Valpolicella: Little Big Wines

If this wine were a fruit, it’d be too ripe to touch.

I don’t think any wines give me warm fuzzies quite like those of northeastern Italy. This time of year, when the thought of red wine seems the opposite of refreshing, I turn to Valpolicella, a little big wine that can mingle at any outdoor occasion. When I sold wine, and couldn’t narrow down what a customer was trying to ask of me, I’d bring her here to fair Verona, where we lay our scene.

Valpolicella is named after the hills just north of the city of Verona. The wine consists of three grape varieties: rondinella, molinara, and corvina (the superstar of the group). Look straight north from the city, and the vineyards form a snapshot of undulating waves of green speckled with an art-directed smattering of cream-colored buildings. Of course Romeo and Juliet fell in love here. Though Dante wrote much of the Divine Comedy under the Tuscan sun, it’s also said that he lived for a few years among these hills, where he penned the “Paradiso” section of the work. Although Verona sometimes qualifies as the fourth level of hell during tourist season, I’d say not much has spoiled this little slice of heaven in the 700 years since Dante’s time.

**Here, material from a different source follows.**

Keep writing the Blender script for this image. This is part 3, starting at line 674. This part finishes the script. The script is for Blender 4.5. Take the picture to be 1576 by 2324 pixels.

Valpolicella is a light- to medium-bodied red that should smell and taste berry-fruity with a hint of plum, meaning it doesn’t give your mouth that overly dry feeling. If this wine were a fruit, it’d be too ripe to touch. It also has a really cool feature: The best word I use to remember it is dustiness. Not earthy—just shy of that. The dustiness makes the wine more complex, like the difference between a fruit jam and a subtly spiced chutney.

If you want to taste something close to heaven, try amarone della Valpolicella. A number of wineries in the region take the very best of the same grapes that make Valpolicella, dry them on straw mats, then make wine from the raisins. As it ferments, all the sugar disappears, and the amarone becomes a rich and intense—but dry—wine. Amarone smells vaguely port-like, with a certain bitter finish (amaro means “bitter”). Next to it, even the most pedigreed zinfandels seem pitiable. Just looking at a bottle of Masi’s Campolongo di Torbe makes me weak in the knees. Because of the labor-intensive process, amarone is not a cheap wine, but it is one of the most reliable values for the money.

If $50 and up per bottle is too rich for your blood, there is another wine, made from the same three grapes, that positions itself as less costly than the special-occasion amarone but plusher than your everyday Valpolicella. Think of it as an every-other-Saturday-night wine. After a winemaker drains a tank of amarone, the little raisins remain at the bottom. Instead of wasting the dried fruit, he takes young Valpolicella wine and adds it to the tank to mingle with the leftovers. The wine picks up a few echoes of the ultra-rich characteristics of amarone, yielding a wine called ripasso (“repassed”), another aspect of Valpolicella’s deliciousness. Some wineries take liberties with the process but achieve the same “baby amarone” result; Masi’s Campofiorin is a fine example. I’d buy it just to smell it. Give it a good home in a r eally big glass.

Today, Masi Agricola, the leading winery in the area, produces wines not only under the Masi Agricola moniker but also under the Serego Alighieri brand, taken from the same estate that Dante Alighieri’s son purchased in the Valpolicella hills in the mid-14th century. The winery works in conjunction with the current Count (yes, Count) to uphold the tradition of the Valpolicella trinity. Both labels are excellent examples of this profanely luscious yet divinely light red. If you can’t summer in Valpolicella, you can at least summer with it.